Sur le plan commercial, le film a déjà prouvé qu'il était un autre phénomène swiftien. Distribué de manière indépendante par AMC Theaters, Cinemark et Regal Cinemas aux Etats-Unis, il a complètement contourné l'appareil traditionnel des studios, rapportant plus de 15 millions de dollars en prévente dans 100 pays. Il reflète l'approche de Taylor Swift vis-à-vis de son catalogue musical : le posséder, le distribuer et le définir selon ses propres conditions. Comme on pouvait s'y attendre, les critiques sont partagées.

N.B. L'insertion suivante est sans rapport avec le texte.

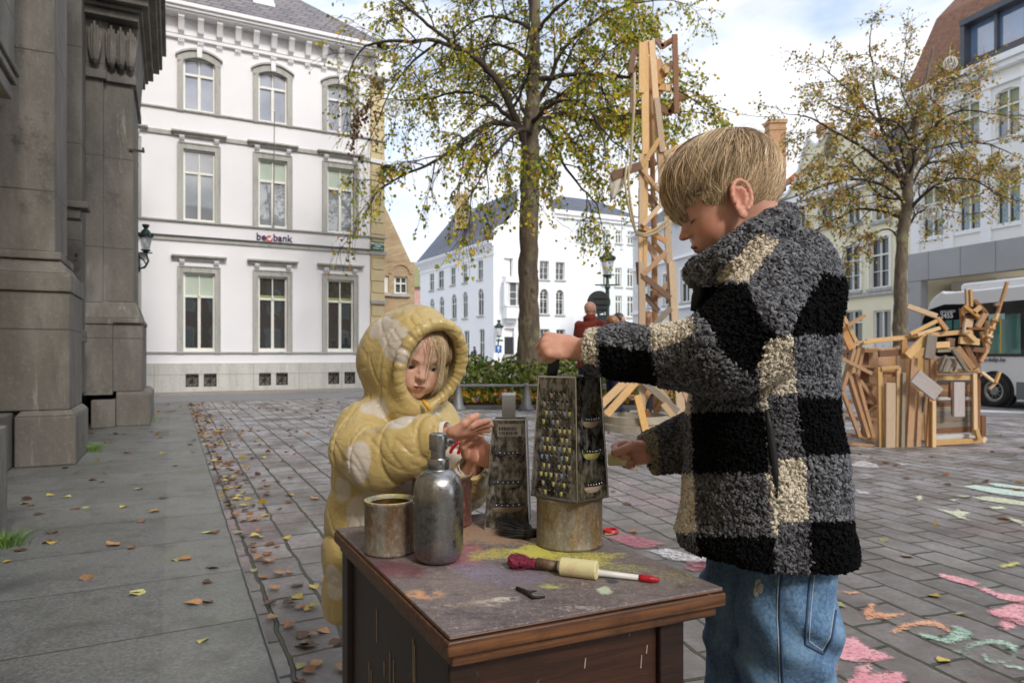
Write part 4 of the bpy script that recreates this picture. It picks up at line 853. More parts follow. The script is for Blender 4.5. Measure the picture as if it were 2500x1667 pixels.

Pourtant, même ces contradictions valident le message du film : la showgirl a toujours été une figure controversée, adorée, rejetée, enviée et commercialisée. Taylor Swift le sait, et plutôt que de lutter contre cela, elle intègre le discours lui-même dans son numéro.
Alors que le générique défile et que The Fate of Ophelia joue une dernière fois, un changement discret s'opère. Ce qui avait commencé comme un spectacle se termine dans le calme, une réflexion sur la survie, non seulement dans l'industrie, mais aussi dans le paysage émotionnel de la célébrité. À la fin, la showgirl du titre ne semble plus être un personnage, mais toutes les versions de Taylor Swift que nous avons rencontrées au fil des ans : l'adolescente avec sa guitare, la femme confrontée à son passé, l'auteure qui bâtit son empire. The Official Release Party of a Showgirl n'est pas conçu pour convertir les sceptiques, ni pour éblouir par sa nouveauté. C'est une étude sur l'appropriation : du récit, de l'art, de l'identité.
C'est peut-être pour cela que ce film, bien que modeste par rapport à The Eras Tour, pourrait s'avérer plus durable dans son esprit. Il dépouille le stade de son éclat pour révéler une créatrice qui trouve sa force non pas dans le fait d'être adorée, mais dans le fait d'être comprise. C'est Taylor Swift qui se réapproprie non seulement ses chansons, mais aussi ses silences — chaque pause, chaque parole reformulée, chaque clin d'œil derrière les paillettes. Elle sait que la célébrité, comme l'eau, reflète autant qu'elle déforme. Et dans ce miroir, elle ne se noie pas. Elle chorégraphie son prochain mouvement.